Reading between the lines of the latest Facebook usage data

I LOVE getting new reports from the Pew Research Center’s Internet Project. For a data geek like me, this is like getting a great big present in my email!

The primary reason I value this research is because you can BELIEVE it. This is not some outfit surveying their customers or blog readers. This is professionally conducted, statistically-valid research that I feel comfortable using with clients.

The latest report on social media usage among US online adults contains no real surprises. Perhaps more interesting is what is NOT there. Let’s look at it briefly from both sides.

What’s there.

The report says that 73% of online adults now use a social networking site of some kind. Despite recent growth by Pinterest and Instagram, Facebook remains the dominant social networking. A striking new revelation is that a large number of users are now diversifying onto other platforms — 42% of online adults now use multiple social networking sites.

While all of the major sites experienced growth, Facebook’s 71% user rate among online adults represents a significant increase from the 67% of just a year ago.

Facebook also has the broadest appeal and is used across a diverse mix of demographic groups. Other sites have developed their own unique demographic user profiles:

  • Women are four times as likely as men to be Pinterest users.
  • LinkedIn is especially popular among college graduates and internet users in higher income households.
  • Twitter and Instagram have particular appeal to younger adults, urban dwellers, and non-whites.
  • There is substantial overlap between Twitter and Instagram user bases.

Facebook and Instagram exhibit especially high levels of user engagement: A majority of users on these sites check in to them on a daily basis.

What’s not there?

Here are a few revelations that are not explicit in the report.

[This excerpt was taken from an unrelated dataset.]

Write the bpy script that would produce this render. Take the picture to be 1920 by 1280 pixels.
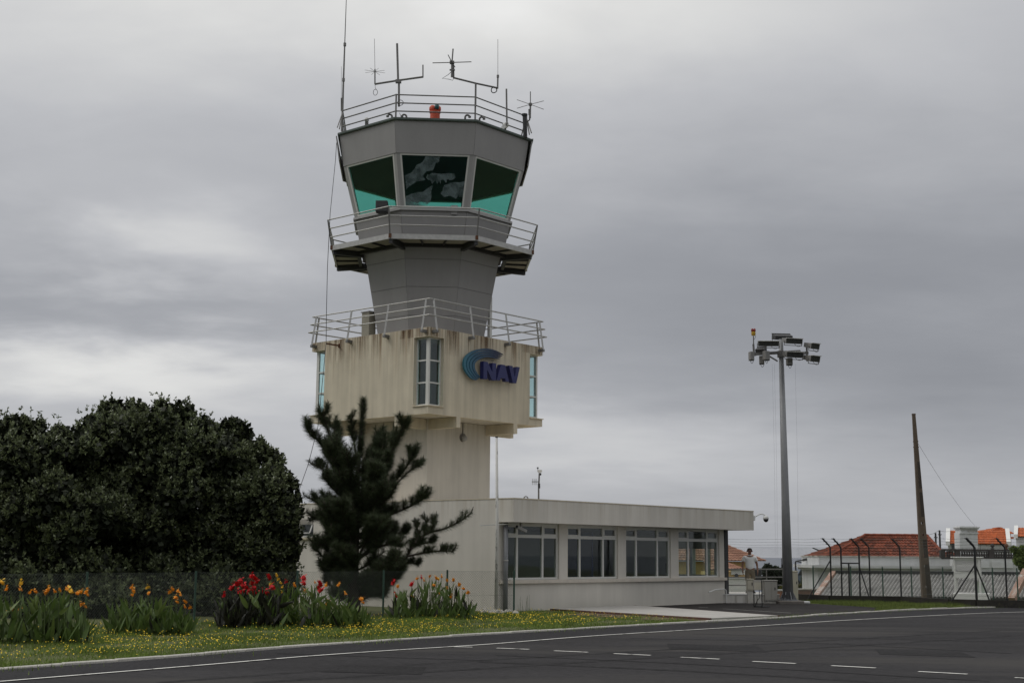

First, where is the decline in Facebook usage we have all been hearing about? This report shows that Facebook usage is GROWING, but people are spending more time in other places too.

It’s also interesting to think about the Facebook-Instagram dynamic. Facebook acquired the non-revenue producing company in early 2013 for $1 billion. That raised some eyebrows at the time but look at the graph above and start to combine some of these numbers in your head and you’ll see why it probably made sense.

In fact it begs the question, will there be further consolidation in the social networking industry? The primary revenue model for a social media company is to 1) collect personal information that can be turned into targeted ads and 2) increase time spent on a site so more ads can be viewed.

As Facebook (and Google and Twitter) all aim for the same attention and the same ad revenue, isn’t some consolidation bound to occur as organic growth becomes more difficult to sustain? We already know Facebook made a run at Twitter and Snapchat. Wouldn’t a Facebook-Pinterest consolidation be a match made in heaven?

Finally, I had to scratch my head and wonder why Google Plus was not included in this survey. I can kind of understand that YouTube (primarily a broadcast channel) may not be in the same category as these other social networks. But where is Google Plus?

I went right to the source and asked Pew Center Director Lee Rainie why this wasn’t included. Here’s his answer: “We’ve asked about Google+ in the past and were worried when we heard respondents being interviewed that they weren’t sure if we were asking about the social networking platform or more broadly about use of any Google product. That was a while ago and we will likely be including Google+ the next time we ask people about social networking platforms.”

It’s interesting that there might be some brand confusion among the general populace around Google Plus. Might suggest that G+ needs to do some advertising to increase awareness?

Any surprises for you on this research?